> [SET EXERCISE] Look below and pull out each line with the word "Python".

+++ INFORMATION PROVIDED

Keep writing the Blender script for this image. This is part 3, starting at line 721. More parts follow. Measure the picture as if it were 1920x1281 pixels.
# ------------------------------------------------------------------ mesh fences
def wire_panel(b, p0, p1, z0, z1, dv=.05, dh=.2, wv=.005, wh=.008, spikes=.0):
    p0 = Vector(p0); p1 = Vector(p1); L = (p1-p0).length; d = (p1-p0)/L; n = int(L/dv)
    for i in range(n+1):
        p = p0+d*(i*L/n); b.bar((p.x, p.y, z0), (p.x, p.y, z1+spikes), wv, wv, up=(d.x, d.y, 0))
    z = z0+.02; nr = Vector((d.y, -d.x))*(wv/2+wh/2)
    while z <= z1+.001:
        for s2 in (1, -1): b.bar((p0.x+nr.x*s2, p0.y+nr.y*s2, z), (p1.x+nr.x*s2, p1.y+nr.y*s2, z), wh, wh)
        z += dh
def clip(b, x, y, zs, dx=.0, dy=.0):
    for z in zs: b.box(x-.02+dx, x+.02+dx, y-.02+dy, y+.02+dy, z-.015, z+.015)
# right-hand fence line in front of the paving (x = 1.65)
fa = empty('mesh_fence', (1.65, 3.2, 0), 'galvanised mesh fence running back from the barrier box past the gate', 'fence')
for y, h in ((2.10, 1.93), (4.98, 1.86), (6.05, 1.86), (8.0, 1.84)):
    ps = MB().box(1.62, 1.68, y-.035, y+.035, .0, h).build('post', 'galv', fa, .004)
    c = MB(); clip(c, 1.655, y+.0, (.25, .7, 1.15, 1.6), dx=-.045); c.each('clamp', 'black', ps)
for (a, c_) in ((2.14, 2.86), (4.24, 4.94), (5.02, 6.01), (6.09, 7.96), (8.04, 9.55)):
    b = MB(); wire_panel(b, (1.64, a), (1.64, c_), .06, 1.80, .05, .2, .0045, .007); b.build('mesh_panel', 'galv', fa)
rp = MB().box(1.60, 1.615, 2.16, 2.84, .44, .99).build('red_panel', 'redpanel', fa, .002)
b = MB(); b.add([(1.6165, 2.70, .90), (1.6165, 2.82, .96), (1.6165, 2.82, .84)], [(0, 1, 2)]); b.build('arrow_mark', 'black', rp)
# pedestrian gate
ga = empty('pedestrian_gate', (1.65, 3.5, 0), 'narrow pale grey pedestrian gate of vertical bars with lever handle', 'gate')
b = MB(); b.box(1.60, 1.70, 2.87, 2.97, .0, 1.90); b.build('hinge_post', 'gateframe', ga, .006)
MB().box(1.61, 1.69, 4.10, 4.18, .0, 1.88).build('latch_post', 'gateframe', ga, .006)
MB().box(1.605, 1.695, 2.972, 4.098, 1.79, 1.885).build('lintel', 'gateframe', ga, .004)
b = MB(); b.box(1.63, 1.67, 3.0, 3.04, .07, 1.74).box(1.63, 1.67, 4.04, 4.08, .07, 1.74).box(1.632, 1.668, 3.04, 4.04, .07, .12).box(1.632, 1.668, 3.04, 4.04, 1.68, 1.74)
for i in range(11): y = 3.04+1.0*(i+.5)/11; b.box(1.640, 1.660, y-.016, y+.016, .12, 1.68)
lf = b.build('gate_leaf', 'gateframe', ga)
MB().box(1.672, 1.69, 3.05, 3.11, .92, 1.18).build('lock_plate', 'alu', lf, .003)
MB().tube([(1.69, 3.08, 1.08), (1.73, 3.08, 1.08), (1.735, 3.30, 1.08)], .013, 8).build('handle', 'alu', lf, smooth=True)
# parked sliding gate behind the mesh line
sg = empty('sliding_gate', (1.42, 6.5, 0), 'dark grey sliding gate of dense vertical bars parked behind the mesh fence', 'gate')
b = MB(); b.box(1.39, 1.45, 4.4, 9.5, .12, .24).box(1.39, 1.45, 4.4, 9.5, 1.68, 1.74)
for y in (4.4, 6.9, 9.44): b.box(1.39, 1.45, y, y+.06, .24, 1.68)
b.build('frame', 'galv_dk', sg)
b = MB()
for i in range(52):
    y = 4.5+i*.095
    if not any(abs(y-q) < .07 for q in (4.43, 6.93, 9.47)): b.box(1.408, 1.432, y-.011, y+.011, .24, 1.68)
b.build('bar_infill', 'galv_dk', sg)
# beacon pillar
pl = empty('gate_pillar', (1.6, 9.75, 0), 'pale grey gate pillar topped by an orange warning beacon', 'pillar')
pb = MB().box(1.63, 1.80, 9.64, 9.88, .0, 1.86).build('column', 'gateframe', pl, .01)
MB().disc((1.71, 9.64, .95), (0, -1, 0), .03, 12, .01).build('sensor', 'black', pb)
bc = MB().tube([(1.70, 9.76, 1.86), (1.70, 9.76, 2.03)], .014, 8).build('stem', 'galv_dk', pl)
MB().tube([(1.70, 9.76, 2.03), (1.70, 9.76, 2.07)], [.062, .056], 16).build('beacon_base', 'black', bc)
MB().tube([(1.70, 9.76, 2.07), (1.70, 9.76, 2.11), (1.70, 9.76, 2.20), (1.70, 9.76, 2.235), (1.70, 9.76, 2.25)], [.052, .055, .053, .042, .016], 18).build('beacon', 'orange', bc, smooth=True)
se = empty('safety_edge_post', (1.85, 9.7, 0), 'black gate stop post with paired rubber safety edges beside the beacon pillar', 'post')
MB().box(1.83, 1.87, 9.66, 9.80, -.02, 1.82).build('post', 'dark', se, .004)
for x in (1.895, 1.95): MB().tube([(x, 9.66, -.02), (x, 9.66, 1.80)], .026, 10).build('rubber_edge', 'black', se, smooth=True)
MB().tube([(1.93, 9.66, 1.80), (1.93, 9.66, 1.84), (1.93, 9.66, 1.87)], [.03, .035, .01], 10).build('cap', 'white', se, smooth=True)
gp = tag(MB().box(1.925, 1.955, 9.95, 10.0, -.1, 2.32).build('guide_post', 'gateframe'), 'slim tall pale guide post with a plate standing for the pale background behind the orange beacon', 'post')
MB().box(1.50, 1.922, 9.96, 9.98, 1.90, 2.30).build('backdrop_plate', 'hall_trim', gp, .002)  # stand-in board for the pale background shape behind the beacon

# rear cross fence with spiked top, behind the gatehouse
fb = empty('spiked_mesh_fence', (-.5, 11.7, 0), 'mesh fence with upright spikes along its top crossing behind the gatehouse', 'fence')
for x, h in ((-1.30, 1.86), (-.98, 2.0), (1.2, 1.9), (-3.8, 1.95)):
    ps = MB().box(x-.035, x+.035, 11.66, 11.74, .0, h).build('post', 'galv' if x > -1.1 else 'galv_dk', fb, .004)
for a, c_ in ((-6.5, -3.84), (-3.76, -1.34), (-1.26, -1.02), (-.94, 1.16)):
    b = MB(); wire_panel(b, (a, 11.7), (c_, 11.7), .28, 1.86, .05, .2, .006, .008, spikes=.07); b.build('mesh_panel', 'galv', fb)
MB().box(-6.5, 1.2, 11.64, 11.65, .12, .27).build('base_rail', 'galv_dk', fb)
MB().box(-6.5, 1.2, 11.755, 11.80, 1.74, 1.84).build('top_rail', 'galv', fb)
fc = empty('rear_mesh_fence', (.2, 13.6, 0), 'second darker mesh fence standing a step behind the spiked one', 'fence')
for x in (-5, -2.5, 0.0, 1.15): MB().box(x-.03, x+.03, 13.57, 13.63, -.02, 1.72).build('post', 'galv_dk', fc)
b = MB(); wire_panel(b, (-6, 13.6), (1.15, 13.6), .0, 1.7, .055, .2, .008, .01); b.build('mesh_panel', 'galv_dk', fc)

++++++
+++ INFORMATION PROVIDED

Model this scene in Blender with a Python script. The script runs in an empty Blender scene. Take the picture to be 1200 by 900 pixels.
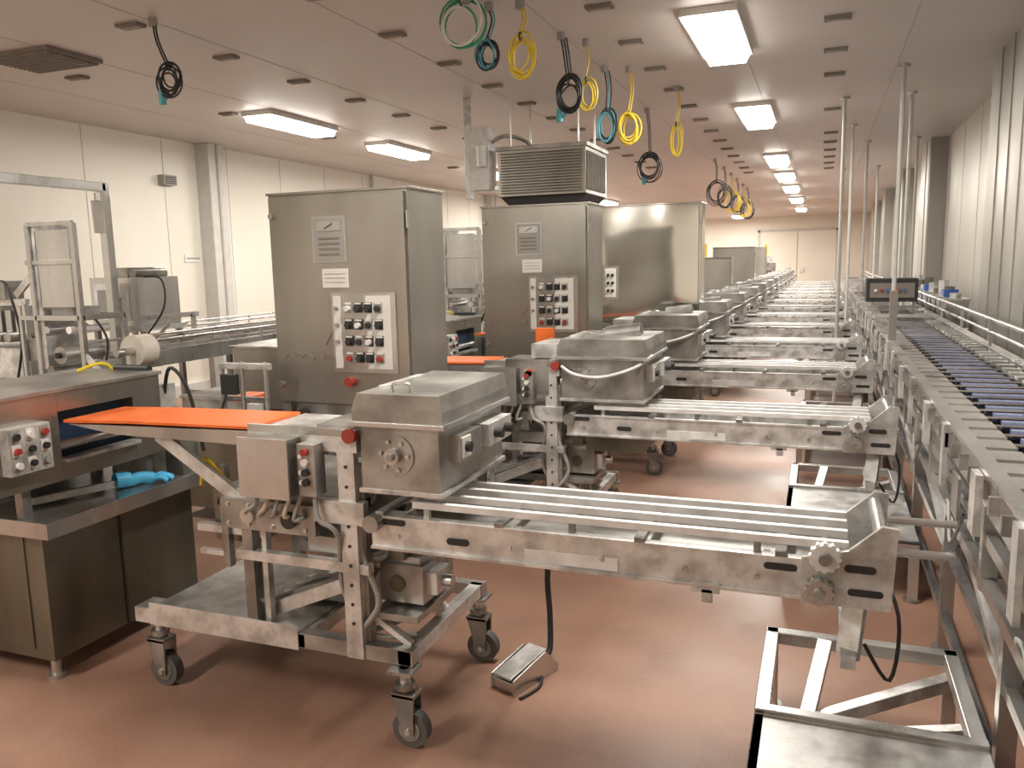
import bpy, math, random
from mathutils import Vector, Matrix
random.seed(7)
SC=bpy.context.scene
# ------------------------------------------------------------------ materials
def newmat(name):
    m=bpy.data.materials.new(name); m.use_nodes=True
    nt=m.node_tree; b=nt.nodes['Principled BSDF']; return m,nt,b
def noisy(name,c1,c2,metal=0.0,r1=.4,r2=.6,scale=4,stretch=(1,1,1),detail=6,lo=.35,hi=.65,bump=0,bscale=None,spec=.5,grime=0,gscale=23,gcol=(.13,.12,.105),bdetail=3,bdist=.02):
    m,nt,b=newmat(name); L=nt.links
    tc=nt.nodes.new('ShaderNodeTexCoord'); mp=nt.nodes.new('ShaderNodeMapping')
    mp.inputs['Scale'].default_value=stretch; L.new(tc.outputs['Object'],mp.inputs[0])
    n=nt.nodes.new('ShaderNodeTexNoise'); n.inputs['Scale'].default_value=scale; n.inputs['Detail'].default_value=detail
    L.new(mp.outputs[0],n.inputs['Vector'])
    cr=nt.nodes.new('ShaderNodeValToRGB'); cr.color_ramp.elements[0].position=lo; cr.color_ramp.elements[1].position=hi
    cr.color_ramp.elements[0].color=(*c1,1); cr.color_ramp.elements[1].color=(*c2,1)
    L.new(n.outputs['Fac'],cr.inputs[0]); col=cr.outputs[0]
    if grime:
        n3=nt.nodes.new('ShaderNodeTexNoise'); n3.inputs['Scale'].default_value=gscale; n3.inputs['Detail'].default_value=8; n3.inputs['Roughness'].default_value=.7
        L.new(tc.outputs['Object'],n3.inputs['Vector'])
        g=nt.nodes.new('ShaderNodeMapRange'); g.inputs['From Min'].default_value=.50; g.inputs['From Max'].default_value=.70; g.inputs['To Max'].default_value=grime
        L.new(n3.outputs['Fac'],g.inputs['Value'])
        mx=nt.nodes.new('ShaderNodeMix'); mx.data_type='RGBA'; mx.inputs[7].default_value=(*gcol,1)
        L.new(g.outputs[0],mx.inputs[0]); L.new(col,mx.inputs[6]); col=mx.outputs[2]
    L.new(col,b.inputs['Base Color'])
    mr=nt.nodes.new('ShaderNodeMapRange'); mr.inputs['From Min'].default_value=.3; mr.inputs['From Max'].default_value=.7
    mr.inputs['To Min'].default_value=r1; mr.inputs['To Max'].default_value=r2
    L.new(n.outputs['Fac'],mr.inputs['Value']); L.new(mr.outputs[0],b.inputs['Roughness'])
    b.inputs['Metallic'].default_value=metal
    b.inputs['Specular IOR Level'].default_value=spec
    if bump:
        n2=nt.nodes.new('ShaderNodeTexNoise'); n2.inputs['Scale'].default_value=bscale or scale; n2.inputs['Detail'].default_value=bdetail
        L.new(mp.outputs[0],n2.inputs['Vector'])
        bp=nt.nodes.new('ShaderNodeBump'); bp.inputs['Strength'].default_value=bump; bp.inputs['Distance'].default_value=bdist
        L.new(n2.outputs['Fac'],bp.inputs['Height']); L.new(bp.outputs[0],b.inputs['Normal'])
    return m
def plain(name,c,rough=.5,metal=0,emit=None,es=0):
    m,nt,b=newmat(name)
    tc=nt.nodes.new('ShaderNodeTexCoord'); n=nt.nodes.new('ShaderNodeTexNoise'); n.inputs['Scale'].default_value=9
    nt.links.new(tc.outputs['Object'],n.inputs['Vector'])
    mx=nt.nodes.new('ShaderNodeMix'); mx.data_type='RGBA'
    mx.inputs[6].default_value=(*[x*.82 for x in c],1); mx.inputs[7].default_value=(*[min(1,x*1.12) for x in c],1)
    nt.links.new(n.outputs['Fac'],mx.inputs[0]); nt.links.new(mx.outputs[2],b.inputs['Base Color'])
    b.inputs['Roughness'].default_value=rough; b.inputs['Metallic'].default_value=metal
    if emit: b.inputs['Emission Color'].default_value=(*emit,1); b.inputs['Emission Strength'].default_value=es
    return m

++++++
+++ INFORMATION PROVIDED

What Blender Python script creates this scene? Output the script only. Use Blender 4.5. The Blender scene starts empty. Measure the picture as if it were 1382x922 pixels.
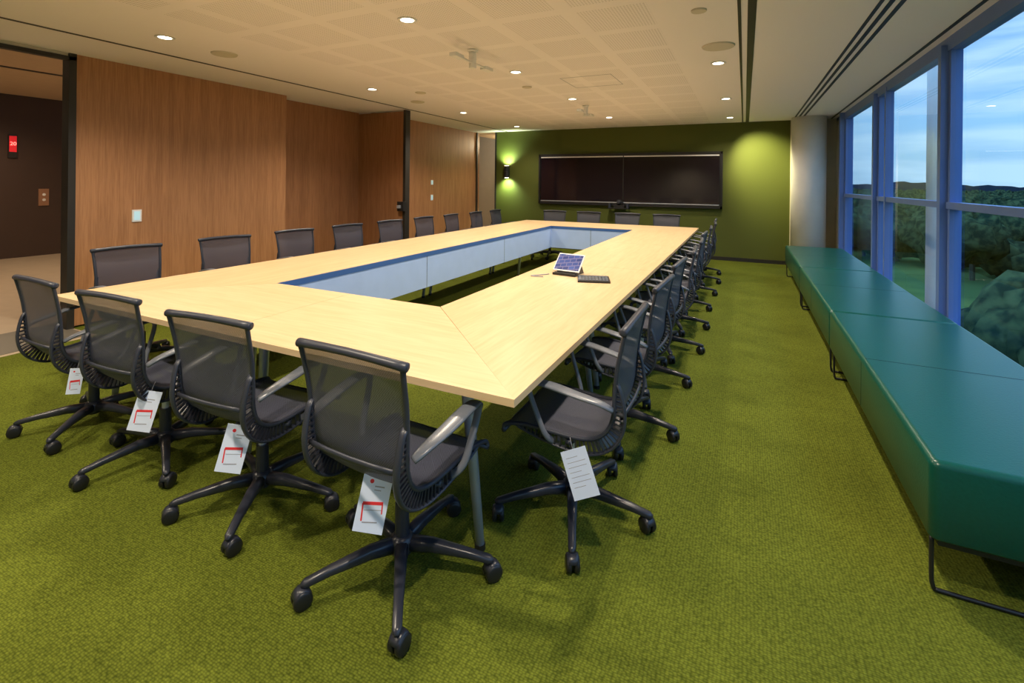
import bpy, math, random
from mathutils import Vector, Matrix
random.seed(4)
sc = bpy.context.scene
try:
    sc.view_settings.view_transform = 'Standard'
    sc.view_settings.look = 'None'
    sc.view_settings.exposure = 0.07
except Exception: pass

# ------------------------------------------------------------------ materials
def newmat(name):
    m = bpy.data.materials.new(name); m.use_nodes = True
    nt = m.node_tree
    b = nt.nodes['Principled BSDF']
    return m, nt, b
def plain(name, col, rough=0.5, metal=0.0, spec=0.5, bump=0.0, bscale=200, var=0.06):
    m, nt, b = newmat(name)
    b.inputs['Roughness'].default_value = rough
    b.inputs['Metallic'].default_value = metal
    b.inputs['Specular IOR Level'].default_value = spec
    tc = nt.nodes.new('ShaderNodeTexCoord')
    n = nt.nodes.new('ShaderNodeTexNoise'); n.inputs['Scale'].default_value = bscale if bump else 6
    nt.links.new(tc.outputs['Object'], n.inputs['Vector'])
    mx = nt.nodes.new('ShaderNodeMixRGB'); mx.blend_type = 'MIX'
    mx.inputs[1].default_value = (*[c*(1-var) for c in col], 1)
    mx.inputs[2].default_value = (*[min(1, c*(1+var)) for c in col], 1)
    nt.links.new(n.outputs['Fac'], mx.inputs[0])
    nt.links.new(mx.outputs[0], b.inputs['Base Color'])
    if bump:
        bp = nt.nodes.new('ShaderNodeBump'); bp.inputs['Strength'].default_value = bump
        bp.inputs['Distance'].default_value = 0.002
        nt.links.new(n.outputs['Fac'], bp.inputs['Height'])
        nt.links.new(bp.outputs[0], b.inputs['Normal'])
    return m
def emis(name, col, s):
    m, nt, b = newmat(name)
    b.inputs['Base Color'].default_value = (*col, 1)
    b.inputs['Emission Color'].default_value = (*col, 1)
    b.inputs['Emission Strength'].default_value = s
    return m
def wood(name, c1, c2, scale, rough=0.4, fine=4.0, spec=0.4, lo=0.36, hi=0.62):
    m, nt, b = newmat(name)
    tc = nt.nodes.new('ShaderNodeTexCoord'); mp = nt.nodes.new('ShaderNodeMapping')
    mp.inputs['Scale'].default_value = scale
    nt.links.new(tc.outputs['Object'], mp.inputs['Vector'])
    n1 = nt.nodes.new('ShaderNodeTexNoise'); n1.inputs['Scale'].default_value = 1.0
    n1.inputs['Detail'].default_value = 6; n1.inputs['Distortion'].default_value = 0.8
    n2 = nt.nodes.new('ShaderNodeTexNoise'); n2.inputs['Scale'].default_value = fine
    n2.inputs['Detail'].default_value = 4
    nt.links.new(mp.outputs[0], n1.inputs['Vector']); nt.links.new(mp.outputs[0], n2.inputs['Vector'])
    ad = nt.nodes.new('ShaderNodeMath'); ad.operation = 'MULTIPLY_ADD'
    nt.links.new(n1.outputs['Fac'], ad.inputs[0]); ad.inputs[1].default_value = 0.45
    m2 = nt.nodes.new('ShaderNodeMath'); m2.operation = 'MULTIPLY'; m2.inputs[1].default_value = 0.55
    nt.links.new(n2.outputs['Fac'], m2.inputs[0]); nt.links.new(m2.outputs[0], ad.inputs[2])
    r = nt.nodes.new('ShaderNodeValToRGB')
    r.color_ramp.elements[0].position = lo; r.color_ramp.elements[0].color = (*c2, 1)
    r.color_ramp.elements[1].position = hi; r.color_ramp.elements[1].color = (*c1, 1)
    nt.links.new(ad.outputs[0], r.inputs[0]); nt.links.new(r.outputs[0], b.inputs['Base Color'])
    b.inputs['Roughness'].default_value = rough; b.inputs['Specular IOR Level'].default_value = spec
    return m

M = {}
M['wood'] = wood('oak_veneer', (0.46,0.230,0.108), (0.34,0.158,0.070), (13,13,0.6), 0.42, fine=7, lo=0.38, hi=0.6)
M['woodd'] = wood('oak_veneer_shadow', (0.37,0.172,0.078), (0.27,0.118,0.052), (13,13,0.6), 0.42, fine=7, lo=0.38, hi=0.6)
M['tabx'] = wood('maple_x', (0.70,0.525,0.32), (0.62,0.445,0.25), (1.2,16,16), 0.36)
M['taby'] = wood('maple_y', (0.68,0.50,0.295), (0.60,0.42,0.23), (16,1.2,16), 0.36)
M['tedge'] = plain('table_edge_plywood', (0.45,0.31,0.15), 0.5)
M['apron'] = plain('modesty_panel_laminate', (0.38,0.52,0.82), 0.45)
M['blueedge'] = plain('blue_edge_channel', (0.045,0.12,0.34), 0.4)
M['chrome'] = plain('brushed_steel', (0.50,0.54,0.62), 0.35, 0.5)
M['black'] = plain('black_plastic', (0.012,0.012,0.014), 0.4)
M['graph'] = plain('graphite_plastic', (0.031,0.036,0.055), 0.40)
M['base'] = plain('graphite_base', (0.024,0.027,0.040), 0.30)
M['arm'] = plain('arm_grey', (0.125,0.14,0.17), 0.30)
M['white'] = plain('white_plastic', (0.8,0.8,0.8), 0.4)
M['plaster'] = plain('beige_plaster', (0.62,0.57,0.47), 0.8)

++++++

> [EXERCISE OUTPUT]
Model this scene in Blender with a Python script. The script runs in an empty Blender scene. Take the picture to be 1200 by 900 pixels.
What Blender Python script creates this scene? Output the script only. Use Blender 4.5. The Blender scene starts empty. Measure the picture as if it were 1382x922 pixels.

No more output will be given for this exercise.